**Exercise brief**: Return the listing below verbatim. Pictures do not belong in the copy.

**Provided material**:
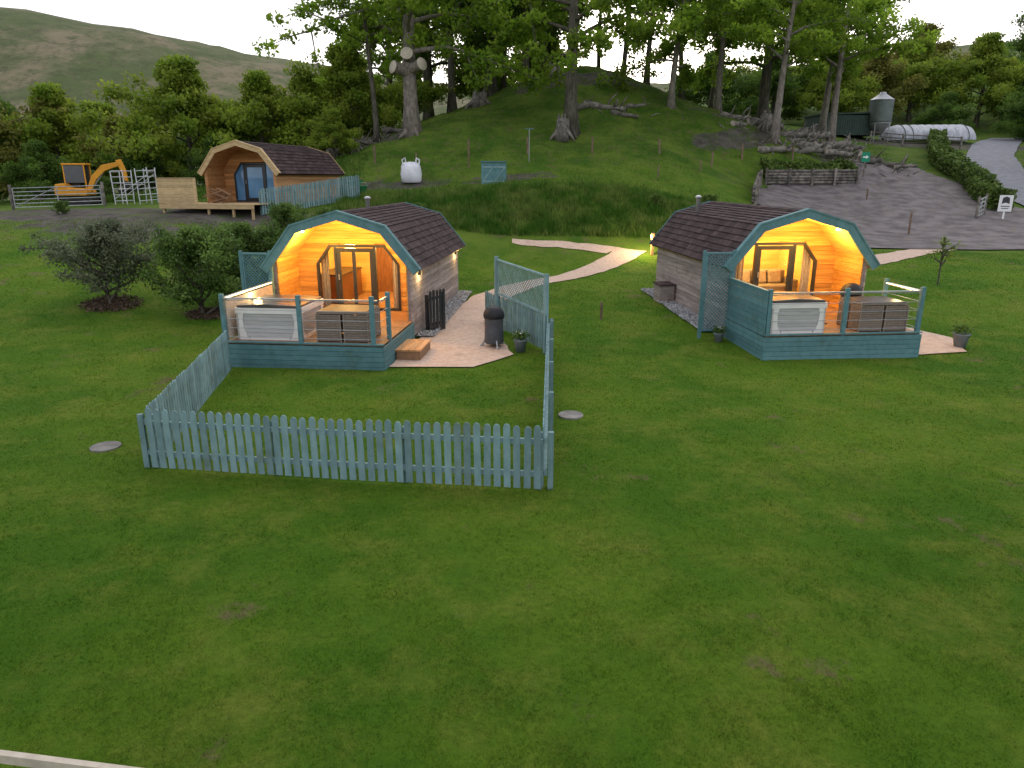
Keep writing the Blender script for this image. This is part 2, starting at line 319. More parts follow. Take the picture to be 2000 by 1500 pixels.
GA=([(13.5,34.6),(14,40),(15,45),(16.2,50),(19,54),(24.5,55.2),(30,63)],[(27,35),(40,33),(35,44),(33,49),(33.3,54),(33.8,57),(34,63)])
ribbon('gravel_yard',[GA],.06,GRAV,'dark gravel parking yard',.6,26,.25)
ribbon('road',[([(33.5,42),(34.6,53),(37.5,62),(42.3,70),(47.5,78),(57,90)],[(38,42),(38.2,52),(41,60),(45.4,68),(51,76),(61,90)])],.09,ROADM,'narrow asphalt lane between hedges',.7,6,.05)
# ------------------------------------------------------------ pod
P=[(-2.18,1.98),(-1.27,3.11),(0,3.48),(1.27,3.11),(2.18,1.98)]
def offs(P,d):
    out=[]
    for i,p in enumerate(P):
        ns=[]
        for a,b in ((i-1,i),(i,i+1)):
            if a>=0 and b<len(P):
                v=Vector(P[b])-Vector(P[a]); ns.append(Vector((-v.y,v.x)).normalized())
        nn=sum(ns,Vector((0,0))).normalized(); out.append(Vector(p)+nn*(d/nn.dot(ns[0])))
    return [(p.x,p.y) for p in out]
def wz(z):
    if z<2.2: return 1.86
    if z<3.03: return 1.86+(1.24-1.86)*(z-2.2)/.83
    return max(.0,1.24*(3.40-z)/.37)
def oz(z):
    if z<.6: return 0
    if z<1.97: return 1.25
    if z<2.52: return 1.25-.42*(z-1.97)/.55
    return 0
def tpz(mb,xa0,xa1,xb0,xb1,y0,y1,z0,z1):
    mb.hexa([(xa0,y0,z0),(xa1,y0,z0),(xa1,y1,z0),(xa0,y1,z0),(xb0,y0,z1),(xb1,y0,z1),(xb1,y1,z1),(xb0,y1,z1)])
OPEN=[(-1.25,.6),(-1.25,1.97),(-.83,2.52),(.83,2.52),(1.25,1.97),(1.25,.6)]
def bars(mb,pts,w,y0,y1):
    k=len(pts); cx=sum(p[0] for p in pts)/k; cz=sum(p[1] for p in pts)/k
    ccw=[Vector(p) for p in pts]; inner=[]
    for i in range(k):
        a,b,c=ccw[i-1],ccw[i],ccw[(i+1)%k]; n1=Vector((-(b-a).y,(b-a).x)).normalized(); n2=Vector((-(c-b).y,(c-b).x)).normalized()
        if n1.dot(Vector((cx,cz))-b)<0: n1=-n1
        if n2.dot(Vector((cx,cz))-b)<0: n2=-n2
        nn=(n1+n2).normalized(); inner.append(b+nn*(w/nn.dot(n1)))
    vs=[]
    for y in (y0,y1): vs+=[(p.x,y,p.y) for p in ccw]+[(p.x,y,p.y) for p in inner]
    fs=[]
    for i in range(k):
        j=(i+1)%k; fs+=[(i,j,k+j,k+i),(2*k+i,3*k+i,3*k+j,2*k+j),(i,2*k+i,2*k+j,j),(k+i,k+j,3*k+j,3*k+i)]
    mb.add(vs,fs,.5)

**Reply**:
Keep writing the Blender script for this image. This is part 2, starting at line 319. More parts follow. Take the picture to be 2000 by 1500 pixels.
GA=([(13.5,34.6),(14,40),(15,45),(16.2,50),(19,54),(24.5,55.2),(30,63)],[(27,35),(40,33),(35,44),(33,49),(33.3,54),(33.8,57),(34,63)])
ribbon('gravel_yard',[GA],.06,GRAV,'dark gravel parking yard',.6,26,.25)
ribbon('road',[([(33.5,42),(34.6,53),(37.5,62),(42.3,70),(47.5,78),(57,90)],[(38,42),(38.2,52),(41,60),(45.4,68),(51,76),(61,90)])],.09,ROADM,'narrow asphalt lane between hedges',.7,6,.05)
# ------------------------------------------------------------ pod
P=[(-2.18,1.98),(-1.27,3.11),(0,3.48),(1.27,3.11),(2.18,1.98)]
def offs(P,d):
    out=[]
    for i,p in enumerate(P):
        ns=[]
        for a,b in ((i-1,i),(i,i+1)):
            if a>=0 and b<len(P):
                v=Vector(P[b])-Vector(P[a]); ns.append(Vector((-v.y,v.x)).normalized())
        nn=sum(ns,Vector((0,0))).normalized(); out.append(Vector(p)+nn*(d/nn.dot(ns[0])))
    return [(p.x,p.y) for p in out]
def wz(z):
    if z<2.2: return 1.86
    if z<3.03: return 1.86+(1.24-1.86)*(z-2.2)/.83
    return max(.0,1.24*(3.40-z)/.37)
def oz(z):
    if z<.6: return 0
    if z<1.97: return 1.25
    if z<2.52: return 1.25-.42*(z-1.97)/.55
    return 0
def tpz(mb,xa0,xa1,xb0,xb1,y0,y1,z0,z1):
    mb.hexa([(xa0,y0,z0),(xa1,y0,z0),(xa1,y1,z0),(xa0,y1,z0),(xb0,y0,z1),(xb1,y0,z1),(xb1,y1,z1),(xb0,y1,z1)])
OPEN=[(-1.25,.6),(-1.25,1.97),(-.83,2.52),(.83,2.52),(1.25,1.97),(1.25,.6)]
def bars(mb,pts,w,y0,y1):
    k=len(pts); cx=sum(p[0] for p in pts)/k; cz=sum(p[1] for p in pts)/k
    ccw=[Vector(p) for p in pts]; inner=[]
    for i in range(k):
        a,b,c=ccw[i-1],ccw[i],ccw[(i+1)%k]; n1=Vector((-(b-a).y,(b-a).x)).normalized(); n2=Vector((-(c-b).y,(c-b).x)).normalized()
        if n1.dot(Vector((cx,cz))-b)<0: n1=-n1
        if n2.dot(Vector((cx,cz))-b)<0: n2=-n2
        nn=(n1+n2).normalized(); inner.append(b+nn*(w/nn.dot(n1)))
    vs=[]
    for y in (y0,y1): vs+=[(p.x,y,p.y) for p in ccw]+[(p.x,y,p.y) for p in inner]
    fs=[]
    for i in range(k):
        j=(i+1)%k; fs+=[(i,j,k+j,k+i),(2*k+i,3*k+i,3*k+j,2*k+j),(i,2*k+i,2*k+j,j),(k+i,k+j,3*k+j,3*k+i)]
    mb.add(vs,fs,.5)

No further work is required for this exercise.